I have some data, say a finite set $\mathcal{S}$ of grayscale images of given dimension $m\times n$, seen as vectors in $\mathbb{R}^{m \times n}$, with each coordinate expressing the intensity of one pixel. I have a machine learning model that selects a connected sub-manifold $\mathcal{M} \subset \mathbb{R}^{m \times n}$ that contains all elements of $\mathcal{S}$. I can thus measure the geodesic distance on $\mathcal{M}$ between my images, which is a more meaningful distance than the Euclidean distance, assuming that $\mathcal{M}$ has been chosen in a suitable way.

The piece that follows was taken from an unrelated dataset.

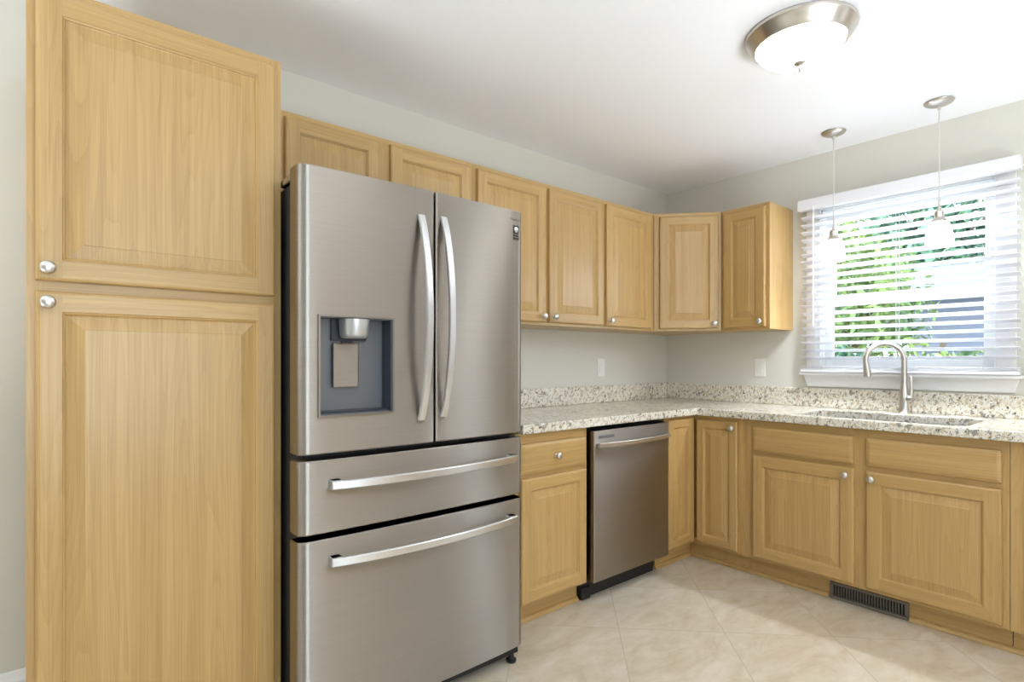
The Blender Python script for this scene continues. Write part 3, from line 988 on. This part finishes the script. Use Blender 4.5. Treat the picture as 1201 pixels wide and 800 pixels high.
box(bm, bx + 0.0035, bx + 0.0125, yy - 0.001, yy, 1.689, 1.698)
link('badge_symbol', bm, 'badge_white', badge)

# ------------------------------------------------------------------ dishwasher
DX0, DX1 = -1.551, -0.911
dw = thing('dishwasher', 'stainless steel dishwasher with bowed bar handle under the granite worktop', 'dishwasher', ((DX0 + DX1) / 2, 0, 0))
dc = (DX0 + DX1) / 2
a0, a1 = -1.537 - dc, -0.920 - dc
link('tub', NB((a0 + 0.004, a1 - 0.002, -0.60, -0.03, 0.10, 0.850)), 'black', dw)
bm = bmesh.new()
prism(bm, [(a0, -0.602), (a0, -0.643), (a0 + 0.003, -0.646), (a1 - 0.003, -0.646), (a1, -0.643), (a1, -0.602)], 0.108, 0.846)
wd = link('door', bm, 'steel', dw)
h = bow_handle(wd, (a0 + 0.022, -0.664, 0.776), (a1 - 0.012, -0.664, 0.776), (0, 0, 1), 0.030, 0.022, 0.012)
for x in (a0 + 0.030, a1 - 0.020):
    bevel(link('handle_mount', NB((x - 0.010, x + 0.010, -0.668, -0.6465, 0.766, 0.786)), 'steel_bar', h), 0.003)
link('maker_badge', NB((a0 + 0.032, a0 + 0.150, -0.6472, -0.6462, 0.806, 0.820)), 'badge_grey', wd)
link('kick_plate', NB((a0 - 0.01, a1 - 0.03, -0.562, -0.545, 0.004, 0.112)), 'black', dw)
bm = NB((a0 - 0.012, a0 + 0.05, -0.575, -0.562, 0.004, 0.060))
lathe(bm, [(0, 0), (0.006, 0), (0.006, -0.003), (0, -0.003)], 14, (a0 + 0.02, -0.575, 0.035), 'Y')
link('kick_bracket', bm, 'black', dw)

# ------------------------------------------------------------------ toe-kick vent
t = thing('floor_vent', 'grey slotted metal heat vent in the toe kick below the sink base', 'vent', (TK, -1.508, 0.0), -PI / 2)
hw_ = 0.166
link('vent_backing', NB((-hw_ + 0.012, hw_ - 0.012, -0.0035, -0.0005, 0.016, 0.068)), 'vent_dark', t)
bevel(link('vent_frame', NB((-hw_, hw_, -0.020, -0.0005, 0.001, 0.016), (-hw_, hw_, -0.012, -0.0005, 0.068, 0.082), (-hw_, -hw_ + 0.016, -0.012, -0.0005, 0.016, 0.068), (hw_ - 0.016, hw_, -0.012, -0.0005, 0.016, 0.068)), 'vent', t), 0.002)
bm = bmesh.new()
for k in range(24):
    x = -hw_ + 0.026 + k * (2 * hw_ - 0.052) / 23
    box(bm, x - 0.0022, x + 0.0022, -0.010, -0.0035, 0.016, 0.068)
link('louver_grille', bm, 'vent', t)

# ------------------------------------------------------------------ ceiling light and pendants
t = thing('ceiling_light', 'round flush ceiling light with nickel ring and lit white glass bowl', 'lamp', (-1.385, -1.542, CEIL))
bm = bmesh.new()
lathe(bm, [(0.0, -0.001), (0.190, -0.001), (0.192, -0.006), (0.190, -0.014), (0.184, -0.020), (0.176, -0.034), (0.170, -0.040), (0.165, -0.050), (0.158, -0.056), (0.150, -0.054), (0.148, -0.044)], 64)
link('ceiling_ring', bm, 'nickel', t, smooth=30)
bm = bmesh.new()
prof = [(0.150, -0.046)]
for k in range(1, 15):
    a = PI / 2 * k / 14
    prof.append((0.152 * math.cos(a) if k < 14 else 0.0, -0.050 - 0.066 * math.sin(a)))
lathe(bm, prof, 64)
link('glass_bowl', bm, 'bowl', t, smooth=60)
bm = bmesh.new()
lathe(bm, [(0.0, -0.113), (0.018, -0.1145), (0.022, -0.118), (0.021, -0.121), (0.013, -0.125), (0.006, -0.129), (0.005, -0.135), (0.008, -0.140), (0.005, -0.148), (0, -0.149)], 24)
link('finial', bm, 'nickel', t, smooth=40)

def pendant(label, x, y, zb, grp='pendants over the sink'):
    """zb: height of the shade's lower rim"""
    t = thing('pendant_lamp', label, 'lamp', (x, y, CEIL), 0, grp)
    bm = bmesh.new()
    lathe(bm, [(0, -0.001), (0.058, -0.001), (0.060, -0.004), (0.056, -0.010), (0.040, -0.018), (0.022, -0.024), (0.008, -0.027), (0.006, -0.040), (0, -0.040)], 36)
    link('canopy', bm, 'nickel', t, smooth=40)
    b = zb - CEIL
    bm = bmesh.new(); tube(bm, [(0, 0, -0.036), (0, 0, b + 0.22)], 0.0028, 8)
    link('cord', bm, 'cord', t, smooth=60)
    bm = bmesh.new()
    lathe(bm, [(0, b + 0.235), (0.0035, b + 0.235), (0.005, b + 0.185), (0.0075, b + 0.180), (0.008, b + 0.172), (0.012, b + 0.168), (0.019, b + 0.163), (0.0195, b + 0.134), (0.030, b + 0.122), (0.036, b + 0.114), (0.036, b + 0.111), (0, b + 0.111)], 28)
    link('socket_cap', bm, 'nickel', t, smooth=35)
    bm = bmesh.new()
    lathe(bm, [(0.0, b + 0.1105), (0.034, b + 0.110), (0.041, b + 0.100), (0.047, b + 0.080), (0.052, b + 0.055), (0.0555, b + 0.030), (0.0555, b + 0.012), (0.055, b + 0.001), (0.0535, b + 0.0), (0.0530, b + 0.012), (0.0530, b + 0.030), (0.0495, b + 0.055), (0.0445, b + 0.080), (0.0385, b + 0.098), (0.032, b + 0.107), (0, b + 0.108)], 36)
    link('glass_shade', bm, 'shade', t, smooth=60)
    bm = bmesh.new()
    lathe(bm, [(0, b + 0.104), (0.012, b + 0.102), (0.013, b + 0.085), (0.020, b + 0.070), (0.023, b + 0.055), (0.020, b + 0.040), (0.010, b + 0.032), (0, b + 0.030)], 20)
    link('bulb', bm, 'bulb', t, smooth=60)
pendant('lit nickel and white glass pendant lamp hanging at the left of the pair', -0.287, -1.262, 1.732)
pendant('lit nickel and white glass pendant lamp hanging at the right of the pair', -0.287, -1.728, 1.742)

# ------------------------------------------------------------------ garden seen through the blind
link('ground', NB((T + 0.02, 30, -20, 20, -0.75, -0.6)), 'bounce_ground', kind='structure')  # ground made pale to bounce sunlight up through the window
def foliage(bm, c, r, n, s, rnd):
    for _ in range(n):
        while True:
            v = Vector((rnd.uniform(-1, 1), rnd.uniform(-1, 1), rnd.uniform(-1, 1)))
            if 0.25 < v.length < 1: break
        p = Vector((c[0] + v.x * r[0], c[1] + v.y * r[1], c[2] + v.z * r[2]))
        a = Vector((rnd.gauss(0, 1), rnd.gauss(0, 1), rnd.gauss(0, 1))).normalized()
        b = a.cross(Vector((rnd.gauss(0, 1), rnd.gauss(0, 1), rnd.gauss(0, 1)))).normalized()
        q = s * rnd.uniform(0.6, 1.4)
        nrm = a.cross(b)
        vs = [bm.verts.new(p + w) for w in (-a * q, b * q * 0.42 + nrm * q * 0.1, a * q, -b * q * 0.42 + nrm * q * 0.1)]
        bm.faces.new(vs)
def tree(name, label, cat, x, y, h, r, n, leaf, mat, seed, trunk=True):
    rnd = random.Random(seed)
    t = thing(name, label, cat, (x, y, -0.6))
    bm = bmesh.new()
    tube(bm, [(0, 0, 0), (0.05, 0.03, h * 0.3), (0.0, 0.08, h * 0.6), (0.05, 0.0, h * 0.8)], [0.11 * h / 4, 0.09 * h / 4, 0.06 * h / 4, 0.03], 10)
    for k in range(6):
        a = rnd.uniform(0, 2 * PI); z = h * rnd.uniform(0.2, 0.6)
        tube(bm, [(0, 0, z), (r[0] * 0.4 * math.cos(a), r[1] * 0.4 * math.sin(a), z + h * 0.12), (r[0] * 0.8 * math.cos(a), r[1] * 0.8 * math.sin(a), z + h * 0.2)], [0.04, 0.03, 0.012], 6)
    link('trunk', bm, 'bark', t)
    bm = bmesh.new()
    for k in range(9):
        c = (rnd.uniform(-0.6, 0.6) * r[0], rnd.uniform(-0.6, 0.6) * r[1], h * 0.55 + rnd.uniform(-0.6, 0.6) * r[2])
        foliage(bm, c, (r[0] * 0.5, r[1] * 0.5, r[2] * 0.45), n // 9, leaf, rnd)
    link('foliage', bm, mat, t)
tree('garden_tree', 'leafy bright green tree outside behind the left half of the blind', 'tree', 4.5, 0.75, 4.6, (1.4, 1.2, 2.0), 6500, 0.07, 'leaf1', 1)
tree('garden_tree', 'taller deep green tree outside showing above the blue-grey outbuilding', 'tree', 11.5, 1.2, 7.6, (1.6, 3.2, 2.6), 9000, 0.12, 'leaf2', 2)
tree('garden_shrub', 'low dark green shrub outside behind the lower left part of the blind', 'shrub', 2.6, -0.05, 2.2, (0.8, 0.6, 0.9), 4500, 0.05, 'leaf2', 3)
tree('garden_shrub', 'low light green shrub outside in front of the blue-grey outbuilding', 'shrub', 4.3, -0.75, 2.5, (0.7, 0.6, 0.6), 3500, 0.055, 'leaf1', 4)
# neighbouring blue-grey outbuilding
t = thing('garden_shed', 'blue-grey outbuilding outside behind the lower right part of the blind', 'shed', (6.5, -1.5, -0.6))
bm = NB((0, 3, -2.2, 1.6, 0, 2.75))
for k in range(19):
    box(bm, -0.012, 0, -2.2, 1.6, 0.1 + k * 0.14, 0.1 + k * 0.14 + 0.02)
link('shed_wall', bm, 'siding', t)
bm = bmesh.new()
a = [bm.verts.new(p) for p in ((-0.3, -2.5, 2.75), (-0.3, 1.9, 2.75), (1.5, 1.9, 3.3), (1.5, -2.5, 3.3), (3.3, -2.5, 2.75), (3.3, 1.9, 2.75))]
b = [bm.verts.new(v.co + Vector((0, 0, 0.08))) for v in a]
for q in ((0, 1, 2, 3), (3, 2, 5, 4)):
    bm.faces.new([a[i] for i in q]); bm.faces.new([b[i] for i in q])
for i, j in ((0, 1), (1, 2), (2, 5), (5, 4), (4, 3), (3, 0)):
    bm.faces.new((a[i], a[j], b[j], b[i]))
link('shed_roof', bm, 'roof', t)
link('shed_window', NB((-0.03, -0.005, -0.2, 0.7, 1.1, 1.9)), 'white', t)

However, I would also like to enforce invariance of my data under a finite group $G$ of isometries of $\mathbb{R}^{m \times n}$. For instance, one image and its mirror image should be considered the same. My dataset $\mathcal{S}$ is preserved under these transformations, but $\mathcal{M}$ is not.
If it were, I could take the quotient $\mathcal{M}/G$ and it would at least be a connected metric space (or even a Riemannian manifold, if $G$ acts freely); I could thus measure distances between classes (elements of $\mathcal{M}/G$) as $$ d_{\mathcal{M}/G}(A,B) := \mathrm{min}_{a \in A, b \in B} \ d_\mathcal{M}(a,b),$$ as explained here (note that $G$ acts by isometries also on $\mathcal{M}$, as long as $\mathcal{M}$ is preserved by $G$).
But, as I mentioned, the problem is that $\mathcal{M}$ is not preserved by $G$. Is there any smart way to enlarge $\mathcal{M}$ to a "minimal" (or at least not too high-dimensional) manifold $\mathcal{N}$ that is preserved by $G$? I cannot just take the union of the translates of $\mathcal{M}$ under $G$, as these might intersect quite badly; but maybe there is some kind of "enveloppe" of these translates that I could take?
Or, more generally: is there any meaningful way to measure distances between the points of $\mathcal{S}$ while taking into account the structure of $\mathcal{M}$ and while also enforcing $G$-invariance?